Another favorite moment with Davey: I went to his place coked to the gills (don’t judge—hipsters do yuppie drugz, too, sometimes), fucked him, declared I was walking home, listened to his protest, and explained I wasn’t staying over because I was gonna be up for hours more and he is a horrible snorer anyway. He exclaimed, “I’ve been used!” Cuttte.

Found some texts from the time period during which he tried to make amends and I gave him the frigid vagina. Only have his side of the conversation; somehow it works better that way.

June 20, 2010

Well I’m bright eyed and bushy tailed

What if I promise to do my best to get you off twice?

I think they just want to get off.
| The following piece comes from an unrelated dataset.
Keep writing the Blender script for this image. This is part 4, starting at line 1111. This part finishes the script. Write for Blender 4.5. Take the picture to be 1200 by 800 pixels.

I get used a lot

[This was in response to my asking what other girls expected from him. Whether they agreeably showed up on demand like high-class call girls.]

Thought I might be invited over

Obviously the night I’m trying to come over you’re not responsive

Hey. I’m trying to make amends. At least give me a shot.

June 27, 2010

So you need primetime slots?

That’s pretty reasonable. How about a movie night tomorrow?

Love his focus on getting used. Wish it were on my clock.

To answer his question, I do actually enjoy giving head to him that much. If only he gave me those primetime slots and treated me like he appreciated me. Yuppie entitlement, for shame. Not that I’m not willing to come over on demand when desperate.